Despite its grim social commentary, the movie is darkly enjoyable in its execution, as both an amusing satire of fascism and its many monstrosities, and as a moody callback to classic vampire movies. If there is something about it that doesn’t completely work, though, it’s the plotting, as this is the kind of movie that sets up a number of sub-plots alongside the main one, but only follows all the way through with a handful of them. However, even then there are certain plot developments and character motivations that are initially hard to decipher because the script is more concerned with feeding into either its gothic aesthetic or its satirical edge, rather than actually taking time to establish why certain people are acting the way that they are, or what their ultimate goal actually is. By the time that particular things start to become clearer, it’s past the point where you don’t necessarily not care but are still confused by other stuff that narratively doesn’t add up in retrospect.

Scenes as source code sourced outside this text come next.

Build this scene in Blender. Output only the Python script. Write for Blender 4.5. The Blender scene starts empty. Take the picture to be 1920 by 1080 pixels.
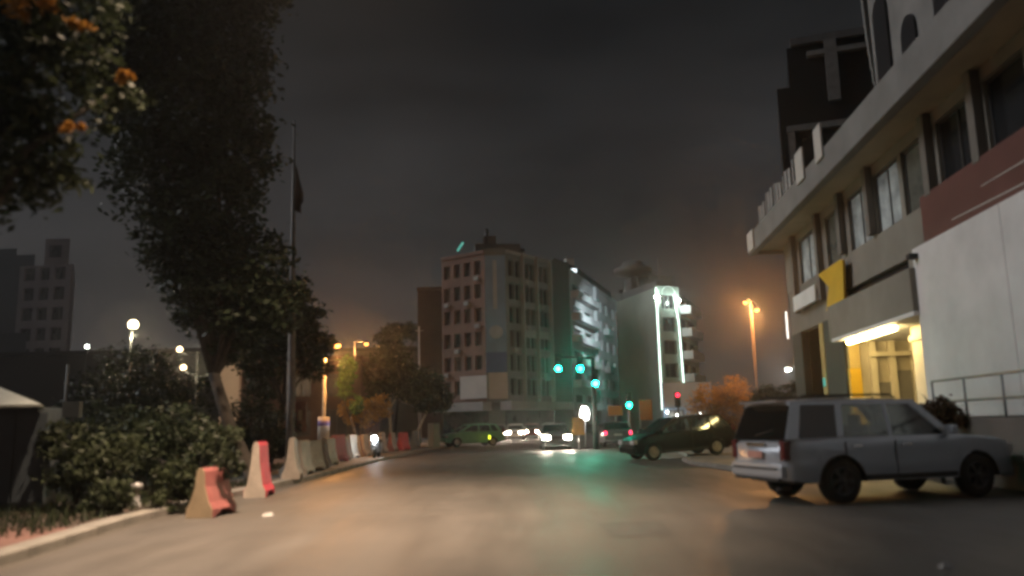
import bpy, bmesh, math, random
from mathutils import Vector, Matrix
R = math.radians
random.seed(11)
sc = bpy.context.scene
col = sc.collection

# ------------------------------------------------------------------ camera, sky, city light, exposure
cam_d = bpy.data.cameras.new("camera"); cam = bpy.data.objects.new("camera", cam_d); col.objects.link(cam)
cam_d.sensor_width = 36.0
cam_d.lens = 36.0 * 1507.0 / 1920.0
cam_d.clip_end = 3000
cam_d.dof.use_dof = True
cam_d.dof.focus_distance = 75.0
cam_d.dof.aperture_fstop = 0.44
CAM = Vector((0, 0, 1.45))
CAM_M = Matrix.Rotation(R(90 + 9.6), 4, 'X') @ Matrix.Rotation(R(-1.3), 4, 'Z')
cam.matrix_world = Matrix.Translation(CAM) @ CAM_M
sc.camera = cam

world = bpy.data.worlds.new("World"); sc.world = world; world.use_nodes = True
wn = world.node_tree.nodes; wl = world.node_tree.links; wn.clear()
w_out = wn.new("ShaderNodeOutputWorld")
w_tc = wn.new("ShaderNodeTexCoord")
w_sky = wn.new("ShaderNodeTexSky"); w_sky.sky_type = 'NISHITA'; w_sky.sun_disc = False
w_sky.sun_elevation = R(30); w_sky.sun_rotation = R(-80)
w_bg0 = wn.new("ShaderNodeBackground"); w_bg0.inputs[1].default_value = 0.0006
wl.new(w_sky.outputs[0], w_bg0.inputs[0])
# low night cloud lit from below by the town
w_map = wn.new("ShaderNodeMapping"); w_map.inputs['Scale'].default_value = (1.0, 1.0, 3.2)
w_no = wn.new("ShaderNodeTexNoise"); w_no.inputs['Scale'].default_value = 2.9; w_no.inputs['Detail'].default_value = 4.0
w_no.inputs['Roughness'].default_value = 0.5
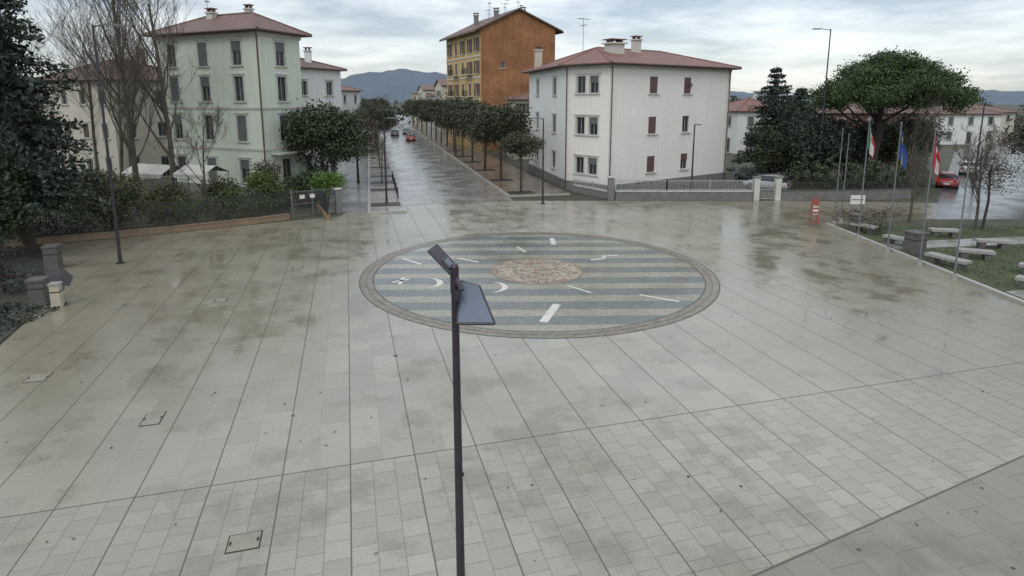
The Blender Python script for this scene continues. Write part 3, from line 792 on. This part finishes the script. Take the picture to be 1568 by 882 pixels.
round_tree('green_shrub', (-14.6, 46.9, 0), 3.0, 1.8, 1.5, 'l_bright', 320, 14, .16, .24, rz=1.2, r0=.06)
round_tree('green_shrub', (-18.9, 45.4, 0), 3.4, 1.9, 1.5, 'l_green', 260, 14, .17, .26, rz=1.5, r0=.06)
round_tree('dark_shrub', (-16.4, 47.6, 0), 3.3, 1.7, 2.1, 'l_oak', 320, 14, .2, .26, rz=1.5, r0=.06)
round_tree('dark_shrub', (-21.9, 45.0, 0), 2.8, 1.5, 1.6, 'l_olive', 220, 13, .17, .26, rz=1.3, r0=.06)
round_tree('dark_shrub', (-25.3, 43.4, 0), 2.9, 1.5, 1.9, 'l_olive', 220, 13, .17, .26, rz=1.3, r0=.06)
def hedge(name, pts, h, w, leaf, dens=22, size=.17):
    L = []
    for i in range(len(pts)-1):
        a, b = Vector(pts[i]), Vector(pts[i+1]); n = max(2, int((b-a).length/.9))
        for k in range(n):
            p = a.lerp(b, (k+.5)/n); hh = h*random.uniform(.6, 1.15)
            L.append((random.uniform(-.3, .3)+p.x-pts[0][0], random.uniform(-.3, .3)+p.y-pts[0][1], hh*.5, random.uniform(.6, .9), w*random.uniform(.8, 1.1), hh*.52))
    return quads_obj(name, foliage(L, len(L)*dens, 12, .17, size, inner=.5), leaf, None, (*pts[0], 0))
hedge('hedge', [(-17.8, 41.6), (-22.2, 38.7), (-27.3, 36.0), (-34, 32.6)], 2.1, .7, 'l_olive')
hedge('hedge', [(-16.5, 44.5), (-22, 42), (-29, 39), (-36, 35)], 2.5, .8, 'l_green', 16)
hedge('hedge', [st(2, -16.5), st(12, -16.5), st(26, -16.5)], 2.3, .8, 'l_oak', 16)
hedge('hedge', [(9, 51.2), (13, 51.8), (16.5, 54)], 1.3, .4, 'l_oak', 14, .14)
hedge('hedge', [(25, 54.3), (30, 53.2), (37, 53.8)], 4.0, 1.2, 'l_oak', 34, .24)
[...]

For the most part, El Conde is certainly another one of Larraín’s fantastical pseudo-biopics, but it is by far the strangest, and possibly even the most original, one of the bunch. Sure, Jackie and Spencer may have been illustrious costume dramas with Oscar-nominated lead performances, but can either of them claim to depict their central figures as blood-sucking, cold-hearted monsters? Actually, for the sake of avoiding waves of misogynous replies, don’t answer that…

SO, TO SUM UP…

El Conde is an original and entertaining horror-satire that plays around with familiar vampire conventions, to where it can be considered a love letter to that type of gothic horror, and takes aim at the monstrous legacy of Chilean dictator Augusto Pinochet with a sharp commentary on the normalisation of fascism that is, in some aspects, more terrifying than blood-sucking activity.